Treewidth is Polynomial in Maximum Degree on Weakly Sparse Graphs Excluding a Planar Induced Minor

TL;DR

This paper proves that graphs excluding a fixed planar induced minor and a biclique as a subgraph have treewidth polynomial in their maximum degree, which is polylogarithmic in the number of vertices when the maximum degree is logarithmic.

Contribution

It establishes a polynomial bound on treewidth for graphs excluding a planar induced minor and a biclique, improving previous exponential bounds and addressing a question about polylogarithmic treewidth.

Findings

Treewidth is polynomial in maximum degree for such graphs.

Treewidth is polylogarithmic in number of vertices when maximum degree is logarithmic.

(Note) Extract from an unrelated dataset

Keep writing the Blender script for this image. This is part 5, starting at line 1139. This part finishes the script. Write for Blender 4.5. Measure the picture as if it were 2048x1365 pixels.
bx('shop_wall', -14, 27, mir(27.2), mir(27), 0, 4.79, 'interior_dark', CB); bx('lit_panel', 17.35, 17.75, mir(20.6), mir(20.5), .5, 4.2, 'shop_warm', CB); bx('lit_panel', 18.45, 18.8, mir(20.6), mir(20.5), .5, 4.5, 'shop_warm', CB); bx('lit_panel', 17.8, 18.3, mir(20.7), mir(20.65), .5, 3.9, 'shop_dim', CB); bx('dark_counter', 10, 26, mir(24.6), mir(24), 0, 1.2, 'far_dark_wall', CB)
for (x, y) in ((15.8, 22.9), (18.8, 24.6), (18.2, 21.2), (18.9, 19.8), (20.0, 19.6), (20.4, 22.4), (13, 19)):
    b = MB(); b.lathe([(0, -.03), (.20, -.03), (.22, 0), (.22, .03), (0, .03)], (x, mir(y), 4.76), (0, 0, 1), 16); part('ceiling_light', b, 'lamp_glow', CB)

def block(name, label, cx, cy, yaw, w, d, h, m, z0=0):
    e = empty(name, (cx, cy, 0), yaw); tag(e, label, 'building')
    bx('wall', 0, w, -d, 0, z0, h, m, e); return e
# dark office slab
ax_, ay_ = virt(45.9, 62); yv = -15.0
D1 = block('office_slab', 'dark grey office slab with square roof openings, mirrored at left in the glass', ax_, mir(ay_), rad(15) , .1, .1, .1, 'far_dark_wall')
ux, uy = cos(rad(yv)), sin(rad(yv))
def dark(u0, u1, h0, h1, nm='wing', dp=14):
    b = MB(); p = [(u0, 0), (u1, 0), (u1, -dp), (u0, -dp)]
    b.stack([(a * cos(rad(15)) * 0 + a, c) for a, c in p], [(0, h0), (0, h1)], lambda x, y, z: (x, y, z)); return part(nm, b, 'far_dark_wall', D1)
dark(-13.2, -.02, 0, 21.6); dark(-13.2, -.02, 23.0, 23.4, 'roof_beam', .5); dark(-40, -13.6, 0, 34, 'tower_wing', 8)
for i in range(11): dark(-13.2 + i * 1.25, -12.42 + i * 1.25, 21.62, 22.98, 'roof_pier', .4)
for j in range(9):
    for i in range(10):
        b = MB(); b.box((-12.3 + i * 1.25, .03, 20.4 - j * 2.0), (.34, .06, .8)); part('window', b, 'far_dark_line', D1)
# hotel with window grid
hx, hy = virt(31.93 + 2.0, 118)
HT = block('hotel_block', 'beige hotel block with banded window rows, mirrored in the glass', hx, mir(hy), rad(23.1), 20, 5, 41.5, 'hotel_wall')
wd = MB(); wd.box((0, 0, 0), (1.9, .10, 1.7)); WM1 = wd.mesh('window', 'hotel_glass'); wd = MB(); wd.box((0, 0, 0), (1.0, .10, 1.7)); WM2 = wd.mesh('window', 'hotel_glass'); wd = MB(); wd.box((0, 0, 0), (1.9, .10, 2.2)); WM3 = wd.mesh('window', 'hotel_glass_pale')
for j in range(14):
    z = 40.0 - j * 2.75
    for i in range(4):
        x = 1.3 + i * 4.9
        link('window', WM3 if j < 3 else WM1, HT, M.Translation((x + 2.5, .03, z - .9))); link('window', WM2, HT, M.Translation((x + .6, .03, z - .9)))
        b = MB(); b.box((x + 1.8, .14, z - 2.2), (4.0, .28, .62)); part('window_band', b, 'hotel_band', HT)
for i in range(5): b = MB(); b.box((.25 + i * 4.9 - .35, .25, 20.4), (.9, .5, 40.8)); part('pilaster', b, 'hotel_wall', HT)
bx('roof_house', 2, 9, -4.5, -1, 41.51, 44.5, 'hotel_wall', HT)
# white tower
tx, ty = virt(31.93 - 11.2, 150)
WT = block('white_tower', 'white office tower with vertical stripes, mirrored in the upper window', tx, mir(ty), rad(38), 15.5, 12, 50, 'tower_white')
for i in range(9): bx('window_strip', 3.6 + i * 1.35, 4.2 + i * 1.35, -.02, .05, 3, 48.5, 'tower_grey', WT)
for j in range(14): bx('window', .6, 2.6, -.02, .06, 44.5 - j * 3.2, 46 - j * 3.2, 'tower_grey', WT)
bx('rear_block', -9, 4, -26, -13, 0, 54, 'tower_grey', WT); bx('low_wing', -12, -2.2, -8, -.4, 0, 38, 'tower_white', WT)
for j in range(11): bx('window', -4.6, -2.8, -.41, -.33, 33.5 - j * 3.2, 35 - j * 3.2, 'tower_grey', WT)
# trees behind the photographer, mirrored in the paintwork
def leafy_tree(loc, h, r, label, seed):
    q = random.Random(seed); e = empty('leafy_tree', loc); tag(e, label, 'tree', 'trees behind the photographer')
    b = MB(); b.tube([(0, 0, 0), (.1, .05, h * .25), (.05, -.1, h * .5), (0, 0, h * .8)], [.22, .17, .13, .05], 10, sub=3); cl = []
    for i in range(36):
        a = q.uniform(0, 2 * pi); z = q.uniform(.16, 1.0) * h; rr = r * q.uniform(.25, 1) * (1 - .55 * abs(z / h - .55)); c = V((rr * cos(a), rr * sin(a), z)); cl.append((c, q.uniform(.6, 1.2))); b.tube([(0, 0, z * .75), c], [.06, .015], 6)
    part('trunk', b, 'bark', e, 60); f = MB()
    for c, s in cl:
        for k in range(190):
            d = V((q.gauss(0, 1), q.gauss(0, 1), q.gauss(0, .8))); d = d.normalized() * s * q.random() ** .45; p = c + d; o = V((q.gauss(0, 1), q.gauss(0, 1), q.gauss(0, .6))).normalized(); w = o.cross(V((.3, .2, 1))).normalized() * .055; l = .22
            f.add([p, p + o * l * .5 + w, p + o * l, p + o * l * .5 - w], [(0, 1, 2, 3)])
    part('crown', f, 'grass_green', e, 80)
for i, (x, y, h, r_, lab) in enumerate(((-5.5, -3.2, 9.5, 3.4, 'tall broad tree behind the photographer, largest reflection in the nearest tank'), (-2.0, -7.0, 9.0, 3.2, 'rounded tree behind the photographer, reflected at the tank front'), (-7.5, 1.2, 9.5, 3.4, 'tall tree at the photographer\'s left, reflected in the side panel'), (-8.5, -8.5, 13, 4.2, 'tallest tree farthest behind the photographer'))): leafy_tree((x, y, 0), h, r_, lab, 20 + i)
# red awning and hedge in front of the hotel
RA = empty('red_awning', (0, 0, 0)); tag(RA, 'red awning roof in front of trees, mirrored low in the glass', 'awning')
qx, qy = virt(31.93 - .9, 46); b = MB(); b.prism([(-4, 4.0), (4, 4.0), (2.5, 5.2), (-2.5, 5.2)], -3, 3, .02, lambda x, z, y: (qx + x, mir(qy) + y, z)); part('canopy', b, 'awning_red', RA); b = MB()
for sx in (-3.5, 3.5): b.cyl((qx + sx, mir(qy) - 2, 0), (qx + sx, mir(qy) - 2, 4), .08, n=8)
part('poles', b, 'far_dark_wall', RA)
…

Provides a partial answer to an open question on graph classes with bounded treewidth.

Abstract

A graph $G$ contains a graph $H$ as an induced minor if $H$ can be obtained from $G$ after vertex deletions and edge contractions. We show that for every $k$-vertex planar graph $H$, every graph $G$ excluding $H$ as an induced minor and $K_{t,t}$ as a subgraph has treewidth at most $\Delta(G)^{f(k,t)}$ where $\Delta(G)$ denotes the maximum degree of $G$. Without requiring the absence of a $K_{t,t}$ subgraph, Korhonen [JCTB '23] has shown the upper bound of $k^{O(1)} 2^{\Delta(G)^5}$ whose dependence in $\Delta(G)$ is exponential. Our result partially answers a question of Chudnovsky [Dagstuhl seminar '23] asking whether the treewidth of graphs with $\Delta(G)=O(\log{|V(G)|})$ excluding both a $k$-vertex planar graph as an induced minor and the biclique $K_{t,t}$ as a subgraph is in $O_{k,t}(\log |V(G)|)$. We confirm that the treewidth is in this case polylogarithmic in $|V(G)|$.